PETER: This was after his conviction?

JIM: I believe… right, in-between when he was doing radio, yeah.

PETER: Why he didn’t wear a toupee?

JIM: Well, he hadn’t stopped wearing a toupee, you couldn’t mention the toupee, you’re one for one, what the other one?

PETER: The conviction, I guess.

JIM: You could not mention that he put a cigarette out in the eye of the person who was allegedly having an affair with his… this DeLeo character.

MARGERY: They were separated at the time, so I guess he didn’t want her to date, separated or not.

PETER: One of the best political profiles I ever read was in the Wall Street Journal, and the Journal scooped everyone that Buddy was going to make a comeback—not the most recent one, his first comeback—and it began, “even by Rhode Island standards, Buddy Cianci is….” but in the course of it, they talked about the assault charge, and it went on to observe that most Rhode Islanders thought that Cianci had shown remarkable restraint.

JIM: Some people have said to me, through the years, when I’ve had a Buddy Cianci discussion, —and believe me, I’m not comparing him to Whitey Bulger, but this is the point some have made— that those of us who don’t know him, those of us who didn’t live in Providence, romanticize him too much because of his huge personality and his character. That beyond the felonies he committed, that there was a darker side to Buddy Cianci than the folk hero one that many of us have talked about.
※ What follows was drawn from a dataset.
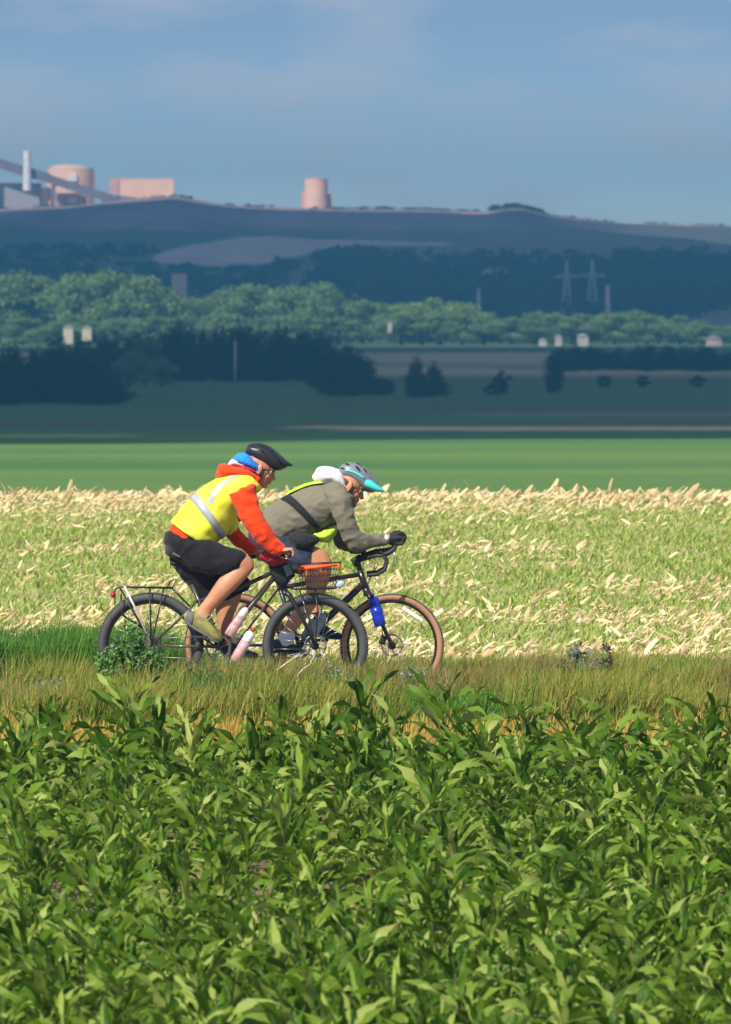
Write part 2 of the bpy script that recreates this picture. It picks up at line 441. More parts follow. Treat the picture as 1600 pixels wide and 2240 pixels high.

Is that a fair criticism, or not?

PETER: I think that’s a fair observation. Buddy had a darker side, just as a suspect Donald Trump has a darker side. Just as all really intelligent narcissists….

JIM: Meaning how, how did it manifest itself?

PETER: Believe it or not, he had it under control most of the time. His big problem was, he thought he was smarter than everyone else. And you know what? 90 percent of the time he was. But the sort of political corruption he practiced was very Mediterranean. What I mean by that is—he didn’t so much, as Kevin White was suspected of getting huge kickbacks from developers… what he did is, the people around him, if you sold enough tickets or raised enough money for his political campaigns, he would look the other way while you pillaged the city coffers. That’s why, when he was convicted… and by the way, I talked to him about this one time, I said Buddy, you’re going to get caught, what are you doing? ...he was charged with like 13 things, and he was only convicted of the top… what that was is, the jury decided that he specifically wasn’t guilty of all the many things he was specifically charged with, but he was guilty of knowing that they all took place.